Les bords des routes, les échafaudages vertigineux et les chantiers des grandes places grouillent de milliers de personnes issues des bidonvilles du Caire ou de migrants des zones rurales, d'autres viennent de plus loin, du Sud-Soudan ou d'Éthiopie. Ils vivent cachés dans des logis au milieu du désert ou dans des cabanes misérables : personne ne les voit et pourtant c'est grâce à leurs mains et parfois à leur sang que la magnifique nouvelle capitale prend forme. Une histoire qui se répète, du temps des pyramides à nos jours.
Leurs phrases à mi-voix, mais surtout leurs regards désabusés, montrent que malgré les discours du régime, ils savent bien que les palais élégants et les places pittoresques qui se dessinent au milieu du sable ne leur seront jamais accessibles.
Rien de nouveau sous le soleil
Le cours des événements semble se répéter cycliquement dans ce coin d'Afrique dont l'histoire remonte à des milliers d'années : le Caire lui-même a été construit à partir de rien pour devenir une nouvelle capitale.
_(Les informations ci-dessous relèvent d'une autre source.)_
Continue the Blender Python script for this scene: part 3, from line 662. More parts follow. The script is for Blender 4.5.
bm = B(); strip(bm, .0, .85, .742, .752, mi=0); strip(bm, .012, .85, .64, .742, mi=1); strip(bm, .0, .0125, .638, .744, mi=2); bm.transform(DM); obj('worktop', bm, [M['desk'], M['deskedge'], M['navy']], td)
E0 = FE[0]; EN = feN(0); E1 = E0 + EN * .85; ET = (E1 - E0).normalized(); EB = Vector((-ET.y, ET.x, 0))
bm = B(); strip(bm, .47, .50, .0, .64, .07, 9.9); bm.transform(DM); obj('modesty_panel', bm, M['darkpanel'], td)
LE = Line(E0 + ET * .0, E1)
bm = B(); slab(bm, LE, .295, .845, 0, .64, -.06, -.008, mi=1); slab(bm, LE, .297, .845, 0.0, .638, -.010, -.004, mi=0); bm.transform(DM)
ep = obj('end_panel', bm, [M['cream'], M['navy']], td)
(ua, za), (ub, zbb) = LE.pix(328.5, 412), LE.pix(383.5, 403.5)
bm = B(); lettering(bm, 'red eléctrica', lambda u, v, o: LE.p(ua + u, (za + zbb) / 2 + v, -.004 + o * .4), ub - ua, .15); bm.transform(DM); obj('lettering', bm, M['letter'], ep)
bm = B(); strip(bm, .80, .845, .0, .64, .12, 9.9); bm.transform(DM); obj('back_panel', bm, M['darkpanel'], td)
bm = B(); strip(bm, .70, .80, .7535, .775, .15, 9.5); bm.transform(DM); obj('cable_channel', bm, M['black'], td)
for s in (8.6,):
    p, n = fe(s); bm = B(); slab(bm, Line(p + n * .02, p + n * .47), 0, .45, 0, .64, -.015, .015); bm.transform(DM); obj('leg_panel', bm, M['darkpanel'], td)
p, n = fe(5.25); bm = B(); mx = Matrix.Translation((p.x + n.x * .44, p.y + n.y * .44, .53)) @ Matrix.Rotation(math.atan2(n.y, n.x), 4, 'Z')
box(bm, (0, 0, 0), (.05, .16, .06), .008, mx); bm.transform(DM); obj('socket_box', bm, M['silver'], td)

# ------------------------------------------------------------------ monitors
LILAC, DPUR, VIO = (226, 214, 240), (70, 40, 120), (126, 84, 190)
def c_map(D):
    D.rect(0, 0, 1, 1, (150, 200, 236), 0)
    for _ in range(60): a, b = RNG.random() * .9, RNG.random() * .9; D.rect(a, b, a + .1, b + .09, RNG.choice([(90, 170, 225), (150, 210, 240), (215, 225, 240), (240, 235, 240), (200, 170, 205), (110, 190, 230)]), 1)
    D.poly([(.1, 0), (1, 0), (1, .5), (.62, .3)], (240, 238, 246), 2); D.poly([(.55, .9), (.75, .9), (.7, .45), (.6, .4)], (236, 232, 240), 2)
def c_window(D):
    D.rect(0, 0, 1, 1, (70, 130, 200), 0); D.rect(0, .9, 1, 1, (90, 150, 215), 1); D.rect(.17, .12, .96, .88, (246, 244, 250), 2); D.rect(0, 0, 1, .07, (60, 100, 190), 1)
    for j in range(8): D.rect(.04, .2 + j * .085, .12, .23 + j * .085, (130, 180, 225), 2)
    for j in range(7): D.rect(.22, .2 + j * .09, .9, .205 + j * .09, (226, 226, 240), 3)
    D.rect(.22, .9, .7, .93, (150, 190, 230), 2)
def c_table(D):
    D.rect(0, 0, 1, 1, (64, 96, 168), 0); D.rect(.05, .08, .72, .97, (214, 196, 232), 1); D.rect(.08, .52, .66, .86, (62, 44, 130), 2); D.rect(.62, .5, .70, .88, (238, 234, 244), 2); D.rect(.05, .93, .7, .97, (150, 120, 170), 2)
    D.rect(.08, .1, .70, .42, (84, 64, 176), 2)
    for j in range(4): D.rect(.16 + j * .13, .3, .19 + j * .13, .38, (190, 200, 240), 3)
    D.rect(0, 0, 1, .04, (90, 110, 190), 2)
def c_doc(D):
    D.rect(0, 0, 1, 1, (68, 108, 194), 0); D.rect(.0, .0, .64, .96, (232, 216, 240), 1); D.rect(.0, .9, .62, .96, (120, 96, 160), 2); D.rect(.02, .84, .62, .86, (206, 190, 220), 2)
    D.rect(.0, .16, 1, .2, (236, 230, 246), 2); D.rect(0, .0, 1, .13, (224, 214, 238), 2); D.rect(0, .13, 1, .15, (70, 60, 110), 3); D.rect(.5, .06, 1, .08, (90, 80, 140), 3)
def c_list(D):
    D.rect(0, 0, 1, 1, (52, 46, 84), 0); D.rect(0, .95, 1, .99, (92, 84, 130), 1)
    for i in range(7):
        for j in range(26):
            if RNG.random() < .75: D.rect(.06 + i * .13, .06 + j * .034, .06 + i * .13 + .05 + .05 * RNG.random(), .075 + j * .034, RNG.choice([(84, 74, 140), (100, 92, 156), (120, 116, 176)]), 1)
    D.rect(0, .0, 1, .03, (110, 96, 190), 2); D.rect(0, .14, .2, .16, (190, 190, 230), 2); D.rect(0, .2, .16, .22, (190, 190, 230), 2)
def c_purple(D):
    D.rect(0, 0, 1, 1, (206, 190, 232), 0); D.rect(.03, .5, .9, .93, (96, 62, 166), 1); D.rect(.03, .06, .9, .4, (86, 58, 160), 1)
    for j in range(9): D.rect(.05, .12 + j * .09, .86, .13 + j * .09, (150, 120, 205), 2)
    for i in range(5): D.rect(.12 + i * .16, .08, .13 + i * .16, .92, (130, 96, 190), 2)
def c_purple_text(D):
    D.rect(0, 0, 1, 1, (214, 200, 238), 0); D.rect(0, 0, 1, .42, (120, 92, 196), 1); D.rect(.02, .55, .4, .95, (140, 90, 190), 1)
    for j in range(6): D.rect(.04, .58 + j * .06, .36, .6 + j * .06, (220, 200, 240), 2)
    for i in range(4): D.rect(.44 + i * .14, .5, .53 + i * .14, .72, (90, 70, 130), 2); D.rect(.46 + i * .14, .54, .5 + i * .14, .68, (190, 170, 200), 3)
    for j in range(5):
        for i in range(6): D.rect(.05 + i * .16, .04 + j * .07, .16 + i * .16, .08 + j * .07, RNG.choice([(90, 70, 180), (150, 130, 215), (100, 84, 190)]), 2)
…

En 969, après avoir conquis l'Égypte au nom de l'empire fatimide, le général arabe d'origine sicilienne Jawhar al-Siqilli décida de fonder une nouvelle ville juste au nord de la capitale de l'époque, Fustat.
Un peu plus de mille ans plus tard, l'histoire se répète. Fustat a été lentement absorbée par la nouvelle ville, devenant un quartier mais aussi un dépotoir. Le Caire d'aujourd'hui connaîtra-t-il le même sort ? Difficile de le savoir, mais l'histoire de l'Égypte, on le sait, est millénaire et parsemée de projets énigmatiques, immenses, démesurés. Pharaoniques, en fait.